Sembène Ousmane : Oui, il ne s’est rien passé dans sa vie, si ce n’est ce combat contre l’excision. L’actrice qui incarne Collé, Fatoumata Coulibaly, anime des émissions radio au Mali, est elle-même excisée, et milite contre l’excision. Dans le film, jouent beaucoup de femmes militantes. Le soir, après la journée de tournage, il y avait des débats entre les partisans et les militants de l’excision.

Afrik : Comment avez-vous trouvé le village du film, au Burkina Faso ?
Sembène Ousmane : Je l’ai cherché pendant un an et je l’ai déniché à 600 km de Ouagadougou. Je voulais un endroit où la nature est toujours verte, où les habitants n’ont pas faim. Je tenais à sortir de la représentation de l’Afrique miséreuse. La mosquée est un élément très important du village : c’est une des plus vieilles du pays. Il y en a plusieurs de ce genre, elles datent du 7e ou 8e siècle, des débuts de la conversion de l’Afrique à l’Islam. Au plus haut du toit, il y a un œuf d’autruche, car dans la mystique des Bambaras, le monde a commencé dans un œuf d’autruche. Ce n’est que bien plus tard que sont apparus les croissants de lune sur le toit des mosquées Africaines. La forme de la mosquée est aussi inspirée des termitières. Je voulais montrer aux Africains que nous avons un passé. Par exemple, dans ce village, il n’y a pas de cimetière, chaque famille enterre ses morts à la maison. C’est une tradition africaine. Ce village s’appelle Djiery So, c’est toute une légende, cela signifie « terre de sang » : c’est un lieu où il y a eu beaucoup de batailles. Il y a encore trois ethnies différentes qui y cohabitent.

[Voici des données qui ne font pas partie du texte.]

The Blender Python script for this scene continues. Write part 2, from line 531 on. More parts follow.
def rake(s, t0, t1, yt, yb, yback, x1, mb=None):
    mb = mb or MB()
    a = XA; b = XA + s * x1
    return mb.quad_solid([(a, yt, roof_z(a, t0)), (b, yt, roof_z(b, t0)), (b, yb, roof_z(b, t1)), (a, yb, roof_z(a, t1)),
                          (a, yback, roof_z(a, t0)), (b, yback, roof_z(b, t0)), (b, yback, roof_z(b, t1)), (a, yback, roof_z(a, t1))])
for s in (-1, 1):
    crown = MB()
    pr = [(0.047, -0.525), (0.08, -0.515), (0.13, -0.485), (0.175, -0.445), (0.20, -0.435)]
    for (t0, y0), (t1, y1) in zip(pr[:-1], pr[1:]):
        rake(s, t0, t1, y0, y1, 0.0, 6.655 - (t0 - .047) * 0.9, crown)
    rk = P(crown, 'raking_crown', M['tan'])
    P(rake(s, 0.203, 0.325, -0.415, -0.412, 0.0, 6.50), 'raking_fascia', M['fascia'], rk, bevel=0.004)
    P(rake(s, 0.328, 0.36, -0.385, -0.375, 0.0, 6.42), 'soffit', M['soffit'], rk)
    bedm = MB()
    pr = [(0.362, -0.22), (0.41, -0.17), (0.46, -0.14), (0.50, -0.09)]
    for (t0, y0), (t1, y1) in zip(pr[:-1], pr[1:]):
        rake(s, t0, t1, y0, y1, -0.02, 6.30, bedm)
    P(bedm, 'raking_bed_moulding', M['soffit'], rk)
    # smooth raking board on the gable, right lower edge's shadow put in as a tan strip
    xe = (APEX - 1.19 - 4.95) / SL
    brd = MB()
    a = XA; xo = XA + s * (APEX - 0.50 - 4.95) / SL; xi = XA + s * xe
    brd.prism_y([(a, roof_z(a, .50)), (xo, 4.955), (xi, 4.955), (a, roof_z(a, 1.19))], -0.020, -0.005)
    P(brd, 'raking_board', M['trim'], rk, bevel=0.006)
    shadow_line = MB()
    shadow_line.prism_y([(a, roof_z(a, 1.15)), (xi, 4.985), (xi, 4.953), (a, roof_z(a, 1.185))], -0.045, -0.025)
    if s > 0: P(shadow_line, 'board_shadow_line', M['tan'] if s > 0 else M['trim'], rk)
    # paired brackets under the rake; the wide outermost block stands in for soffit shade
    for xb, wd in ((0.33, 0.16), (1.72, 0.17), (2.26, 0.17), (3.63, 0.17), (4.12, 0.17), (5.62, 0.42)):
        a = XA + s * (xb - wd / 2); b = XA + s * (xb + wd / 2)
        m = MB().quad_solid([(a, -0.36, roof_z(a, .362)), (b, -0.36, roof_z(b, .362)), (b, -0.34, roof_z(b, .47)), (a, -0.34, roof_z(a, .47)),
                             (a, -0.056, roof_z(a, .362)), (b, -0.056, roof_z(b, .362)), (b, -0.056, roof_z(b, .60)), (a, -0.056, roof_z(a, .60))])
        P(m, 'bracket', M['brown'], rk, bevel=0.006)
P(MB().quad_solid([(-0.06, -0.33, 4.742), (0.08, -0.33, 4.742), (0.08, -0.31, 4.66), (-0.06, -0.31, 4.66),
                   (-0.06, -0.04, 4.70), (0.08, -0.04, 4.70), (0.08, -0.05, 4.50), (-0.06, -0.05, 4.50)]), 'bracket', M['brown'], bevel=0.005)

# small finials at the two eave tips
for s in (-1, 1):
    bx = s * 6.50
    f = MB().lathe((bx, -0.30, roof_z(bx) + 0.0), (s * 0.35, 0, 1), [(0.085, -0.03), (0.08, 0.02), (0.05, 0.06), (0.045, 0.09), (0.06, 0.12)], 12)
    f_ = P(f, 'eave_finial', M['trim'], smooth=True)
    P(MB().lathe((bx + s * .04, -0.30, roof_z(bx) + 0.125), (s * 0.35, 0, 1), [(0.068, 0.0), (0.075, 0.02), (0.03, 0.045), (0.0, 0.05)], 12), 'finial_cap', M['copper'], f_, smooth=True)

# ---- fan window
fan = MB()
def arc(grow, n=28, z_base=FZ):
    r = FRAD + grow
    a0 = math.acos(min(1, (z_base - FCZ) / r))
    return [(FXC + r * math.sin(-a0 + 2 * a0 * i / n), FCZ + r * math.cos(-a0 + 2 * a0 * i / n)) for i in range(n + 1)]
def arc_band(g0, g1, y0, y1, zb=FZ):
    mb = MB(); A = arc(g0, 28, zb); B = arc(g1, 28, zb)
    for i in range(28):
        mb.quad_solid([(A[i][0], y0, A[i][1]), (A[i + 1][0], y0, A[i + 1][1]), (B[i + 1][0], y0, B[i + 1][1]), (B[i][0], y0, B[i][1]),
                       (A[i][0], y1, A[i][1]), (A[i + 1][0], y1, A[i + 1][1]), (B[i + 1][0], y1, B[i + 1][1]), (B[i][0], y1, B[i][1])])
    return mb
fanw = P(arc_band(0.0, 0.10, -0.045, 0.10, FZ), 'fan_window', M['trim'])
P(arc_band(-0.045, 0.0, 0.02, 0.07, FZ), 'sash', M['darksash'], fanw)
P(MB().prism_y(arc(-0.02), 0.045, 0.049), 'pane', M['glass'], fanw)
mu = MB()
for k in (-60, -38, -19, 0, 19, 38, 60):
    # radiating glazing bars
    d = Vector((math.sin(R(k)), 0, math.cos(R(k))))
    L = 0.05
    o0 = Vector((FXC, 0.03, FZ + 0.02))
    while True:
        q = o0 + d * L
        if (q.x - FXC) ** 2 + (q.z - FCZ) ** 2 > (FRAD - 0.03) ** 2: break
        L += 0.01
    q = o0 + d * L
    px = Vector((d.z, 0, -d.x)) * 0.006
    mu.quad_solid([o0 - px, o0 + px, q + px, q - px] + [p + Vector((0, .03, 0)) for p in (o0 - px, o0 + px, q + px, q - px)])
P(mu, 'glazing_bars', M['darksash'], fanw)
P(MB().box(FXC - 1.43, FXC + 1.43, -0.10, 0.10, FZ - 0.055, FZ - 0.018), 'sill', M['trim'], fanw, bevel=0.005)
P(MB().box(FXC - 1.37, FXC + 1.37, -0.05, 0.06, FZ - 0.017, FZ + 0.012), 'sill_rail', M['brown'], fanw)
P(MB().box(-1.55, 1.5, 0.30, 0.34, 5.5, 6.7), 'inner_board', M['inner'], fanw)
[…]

Afrik : Quelles langues sont parlées dans le film ?
Sembène Ousmane : Il fallait que je trouve une belle langue et des gens qui la parlent très bien. En Afrique de l’Ouest, les deux langues les plus parlées sont le Pulaar et le Bambara, et ce sont dans ces deux langues qu’il y a le plus de femmes excisées : ce sont les langues du film, qui sont parlées au Burkina aussi.

Afrik : Vous montrez que l’excision est également une affaire de pouvoir, des hommes contre les femmes, des anciens contre les jeunes. Mais Collé, l’héroïne, utilise la tradition pour se battre contre la tradition...
Sembène Ousmane : C’est le conflit de deux valeurs africaines : le droit d’asile (le Moolaadé) et l’excision. Ces deux valeurs s’affrontent.

Afrik : Comment sera diffusé le film en Afrique ?
Sembène Ousmane : Le Mali, le Burkina Faso et la Côte d’Ivoire sont partenaires de ce film, la diffusion pour moi est déjà prête, je vais faire des avant-premières dans ces trois pays. Il faut absolument que ce film circule. Nous pouvons le sortir en vidéocassette, nous appuyer sur les mouvements de femmes, comme introduction aux discussions. Et j’espère bien que j’aurais les télévisions africaines, que je n’ai pas pour l’instant.

Afrik : Pensez-vous que Moolaadé puisse faire changer des choses ?
Sembène Ousmane : En Afrique, hommes et femmes doivent travailler là-dessus. C’est un film contre l’oppression de la liberté, cette oppression des femmes qui est aussi une oppression des hommes : le père dit à son fils qu’il ne peut pas épouser celle à qui il était promis car elle est « bilakoro », c’est-à-dire non excisée. Lorsque le fils décide de s’y opposer, c’est déjà un acte de courage. La majorité des hommes sont contre l’excision, mais ils ne l’avouent pas. Par mon travail, je suis bien placé pour dire les choses, je suis à même d’exprimer la parole non dite de la majorité des personnes. C’est mon métier qui me confère cette autorité.

Afrik : Pouvez-vous nous en dire plus sur le troisième volet de votre triptyque, un projet sur la corruption ?
Sembène Ousmane : Oui, il est déjà écrit, cela s’appellera « La confrérie des rats ». Un juge est assassiné en pleine ville. Il enquêtait sur l’enrichissement illicite. La presse fait des articles, attaque le gouvernement, qui nomme un autre juge : ce dernier va découvrir pourquoi on a tué son prédécesseur et ses découvertes vont faire trembler la Nomenklatura.